We don’t really learn anything about their backstories, apart from a couple of redundant flashbacks and complicated references to women and politics. This is a film steeped in the tradition of Sartre, Beckett and Pirandello, filled with existential musings, repetition and an overarching depressing, nihilistic tone. Some lightness comes through absurdity of the monologues and some choice Doo Wop songs, although one can’t help feel that the film is trying to assert an profound mood when it least deserves it.

This is both a black comedy in content and form, some scenes so darkly light that even Gordon Willis would probably complain. But while the lighting is inspired, it often detracts from the characters, further hampered by editing that loses the tension at the heart of the story. Chamber pieces such as these need razor-sharp cutting in order to keep their edge, but The Giants keeps frustrating the viewer, for example, cutting to wide shots that come at an odd, jarring angle from the previous two-shot sequence. While these choices seem to represent a world that is off-kilter — further complemented by a monologue at the end that “nothing is real” — they can’t help but distract from what could’ve been a tightly-wrought study in male chauvinism run amok.

The difficulty in depicting losers is making them compelling despite their sorry situation.
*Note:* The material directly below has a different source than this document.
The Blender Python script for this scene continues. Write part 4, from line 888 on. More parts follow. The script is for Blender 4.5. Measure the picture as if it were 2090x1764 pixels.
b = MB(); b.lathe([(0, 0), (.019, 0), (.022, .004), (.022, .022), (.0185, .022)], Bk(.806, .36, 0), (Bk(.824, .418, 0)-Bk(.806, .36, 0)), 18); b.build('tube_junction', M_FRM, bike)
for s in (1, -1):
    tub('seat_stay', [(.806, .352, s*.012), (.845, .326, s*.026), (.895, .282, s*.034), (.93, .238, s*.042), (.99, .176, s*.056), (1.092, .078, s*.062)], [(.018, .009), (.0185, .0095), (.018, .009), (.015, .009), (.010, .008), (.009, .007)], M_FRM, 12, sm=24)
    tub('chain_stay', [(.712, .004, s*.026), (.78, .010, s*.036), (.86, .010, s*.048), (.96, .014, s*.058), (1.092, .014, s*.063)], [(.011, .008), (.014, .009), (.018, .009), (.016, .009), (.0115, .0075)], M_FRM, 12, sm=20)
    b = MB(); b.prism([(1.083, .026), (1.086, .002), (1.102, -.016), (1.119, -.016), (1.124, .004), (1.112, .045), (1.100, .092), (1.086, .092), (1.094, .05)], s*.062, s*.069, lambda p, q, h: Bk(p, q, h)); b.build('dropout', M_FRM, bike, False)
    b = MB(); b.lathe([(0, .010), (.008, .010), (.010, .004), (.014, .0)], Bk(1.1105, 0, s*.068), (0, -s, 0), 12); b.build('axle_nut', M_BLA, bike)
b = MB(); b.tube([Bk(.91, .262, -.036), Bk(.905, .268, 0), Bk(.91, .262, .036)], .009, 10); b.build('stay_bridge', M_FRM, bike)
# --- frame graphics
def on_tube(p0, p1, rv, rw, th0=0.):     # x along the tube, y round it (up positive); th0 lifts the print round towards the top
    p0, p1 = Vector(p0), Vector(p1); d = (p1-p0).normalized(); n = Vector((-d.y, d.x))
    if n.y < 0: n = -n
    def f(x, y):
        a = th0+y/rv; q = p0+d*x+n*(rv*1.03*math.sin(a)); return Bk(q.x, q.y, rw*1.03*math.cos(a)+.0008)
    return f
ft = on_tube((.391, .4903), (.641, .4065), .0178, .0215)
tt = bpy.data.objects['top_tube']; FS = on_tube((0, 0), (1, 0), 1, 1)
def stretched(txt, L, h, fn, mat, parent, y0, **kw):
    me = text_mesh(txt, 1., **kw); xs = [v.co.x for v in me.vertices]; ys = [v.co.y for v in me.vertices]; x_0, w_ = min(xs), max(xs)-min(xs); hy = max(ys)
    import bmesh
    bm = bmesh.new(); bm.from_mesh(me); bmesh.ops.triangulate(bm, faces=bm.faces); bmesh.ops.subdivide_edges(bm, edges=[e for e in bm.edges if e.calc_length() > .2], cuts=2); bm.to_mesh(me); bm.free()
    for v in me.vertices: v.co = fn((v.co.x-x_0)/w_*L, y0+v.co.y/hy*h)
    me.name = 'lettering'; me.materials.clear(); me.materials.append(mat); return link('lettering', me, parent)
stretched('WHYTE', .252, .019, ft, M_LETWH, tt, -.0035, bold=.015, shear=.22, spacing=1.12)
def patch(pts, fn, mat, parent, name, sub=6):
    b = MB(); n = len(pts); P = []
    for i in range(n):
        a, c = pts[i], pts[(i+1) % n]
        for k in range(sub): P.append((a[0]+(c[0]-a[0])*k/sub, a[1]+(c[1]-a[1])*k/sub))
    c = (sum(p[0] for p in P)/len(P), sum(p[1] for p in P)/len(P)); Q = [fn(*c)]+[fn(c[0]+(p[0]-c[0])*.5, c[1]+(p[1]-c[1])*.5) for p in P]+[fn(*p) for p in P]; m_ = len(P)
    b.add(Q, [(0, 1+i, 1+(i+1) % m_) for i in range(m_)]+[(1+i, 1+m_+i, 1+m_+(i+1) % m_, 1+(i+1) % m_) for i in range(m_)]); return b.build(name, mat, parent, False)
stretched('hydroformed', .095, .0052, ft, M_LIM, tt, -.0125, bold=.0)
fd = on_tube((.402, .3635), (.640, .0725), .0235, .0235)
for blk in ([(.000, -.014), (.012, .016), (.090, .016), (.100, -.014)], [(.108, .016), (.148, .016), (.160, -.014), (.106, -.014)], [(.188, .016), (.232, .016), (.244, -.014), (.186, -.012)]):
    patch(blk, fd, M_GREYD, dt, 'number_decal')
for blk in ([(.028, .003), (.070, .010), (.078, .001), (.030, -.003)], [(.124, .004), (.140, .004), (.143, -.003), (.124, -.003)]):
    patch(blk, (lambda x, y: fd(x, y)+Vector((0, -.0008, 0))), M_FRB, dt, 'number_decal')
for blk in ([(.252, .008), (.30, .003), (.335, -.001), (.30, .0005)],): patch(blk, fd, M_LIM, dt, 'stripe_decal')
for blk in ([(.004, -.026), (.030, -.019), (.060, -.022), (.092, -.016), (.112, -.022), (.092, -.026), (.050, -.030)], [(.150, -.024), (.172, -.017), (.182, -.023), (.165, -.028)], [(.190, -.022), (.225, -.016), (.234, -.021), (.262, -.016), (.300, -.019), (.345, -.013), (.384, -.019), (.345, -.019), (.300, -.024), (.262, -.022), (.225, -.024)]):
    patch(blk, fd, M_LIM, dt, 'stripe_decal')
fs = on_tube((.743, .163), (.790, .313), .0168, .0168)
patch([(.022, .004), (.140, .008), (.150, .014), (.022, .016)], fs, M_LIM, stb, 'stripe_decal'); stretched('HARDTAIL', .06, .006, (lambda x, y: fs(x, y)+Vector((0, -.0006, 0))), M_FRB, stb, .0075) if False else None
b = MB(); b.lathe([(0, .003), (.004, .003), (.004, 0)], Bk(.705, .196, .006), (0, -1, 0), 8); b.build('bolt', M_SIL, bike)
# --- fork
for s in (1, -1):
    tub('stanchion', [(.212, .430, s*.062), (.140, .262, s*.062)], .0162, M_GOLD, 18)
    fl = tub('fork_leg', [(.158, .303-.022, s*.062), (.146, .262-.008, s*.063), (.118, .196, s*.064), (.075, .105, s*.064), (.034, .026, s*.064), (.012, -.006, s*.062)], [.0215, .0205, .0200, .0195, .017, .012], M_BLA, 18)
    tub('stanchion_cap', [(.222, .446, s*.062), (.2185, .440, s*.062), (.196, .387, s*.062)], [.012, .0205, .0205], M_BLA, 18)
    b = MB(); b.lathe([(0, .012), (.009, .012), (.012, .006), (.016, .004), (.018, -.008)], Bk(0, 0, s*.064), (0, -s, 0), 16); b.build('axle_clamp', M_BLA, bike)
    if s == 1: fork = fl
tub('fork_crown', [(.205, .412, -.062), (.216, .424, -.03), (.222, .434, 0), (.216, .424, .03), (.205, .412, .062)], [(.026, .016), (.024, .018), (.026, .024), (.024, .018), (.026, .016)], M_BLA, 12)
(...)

Instead, the experience of watching The Giants is like hanging out with an alcoholic who simply cannot stop repeating himself. A film either has to be cleverer than its boorish characters or steep down to their stupid level, The Giants toeing an awkward middle line that fails both in its comic and tragic elements. It’s fine that they’re unlikable, it’s being uninteresting that’s harder to tolerate.

Credit must go to the actors, who try their best throughout these situations despite being given little character to go on, most of the traits blending into each other in their race to the bottom. Of particular note is the hair and costuming work, expertly depicting faces growing ever gaunter as the binge never seems to end.

It shows that darkness can consume us all if we’re not careful in our relationships and in monitoring our self-esteem, but it’s hard to pinpoint the deeper point of these escalating hysterics, which end up going nowhere at all. Perhaps that is the point, but despair needn’t be so tediously depicted.

The Giants plays in Concorso internazionale at Locarno Film Festival, running from August 4th to 15th.